USA: Politics forced people to conform...
Posted: Thu Jun 19, 2014 8:08 am
Not just in England, but in America and in Australia various politicians on occasions have done their utmost to bring phonics back into the education system. This is a heartfelt letter about the involvement of businesses invested in the whole language approach undermining the political gestures:
http://altamontenterprise.com/opinion/l ... -educationTHE ALTAMONT ENTERPRISE
Opinion
Politics forced people to conform to an inferior system of education
There has been a great deal of serious debate surrounding the way reading was and now is being taught but it has been kept out of the mainstream media. One of the reasons it’s not been in the news is because it doesn’t have the sensational attraction that news managers seek. The other, and more problematic, reason is that politics is involved and commands that time-honored axiom: No news is good news.
For example — how many people who consider themselves informed on educational issues are aware that funding for the very popular and successful “Reading First” component of No Child Left Behind was quietly eviscerated by the new Democratic Congress during the sixth year of President George W. Bush’s term?
While Reading First might be a good name for a future law regarding what Congress ought to do before passing legislation, NCLB’s Reading First effectively reintroduced phonics to our public schools.

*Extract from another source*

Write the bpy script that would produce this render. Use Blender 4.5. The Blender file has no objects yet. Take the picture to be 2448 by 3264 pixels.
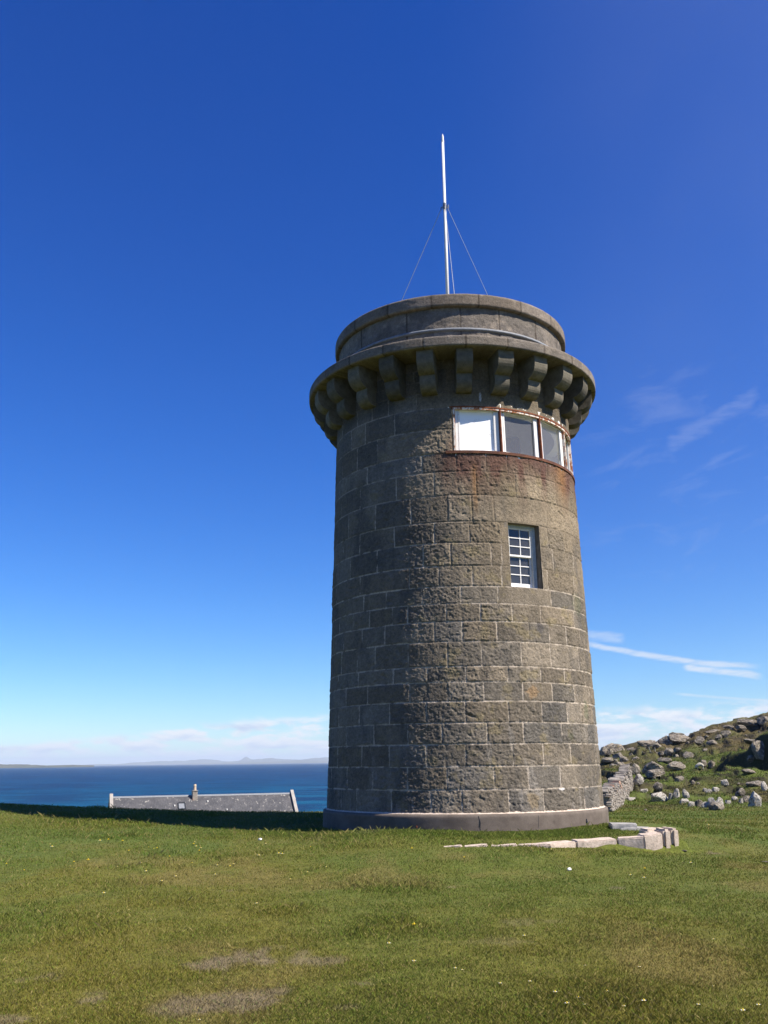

The defunding of Reading First became a political goal sought by certain Democrats as soon as NCLB was passed and it became obvious to them that they should have read the bill before they passed it. Those lawmakers were and are cronies with big education industry publishers who publish only “whole-word” also known as “Whole-language” teaching material. Those publishers were losing business to the new firms working with the Bush Administration to publish phonics-based teaching material that actually worked.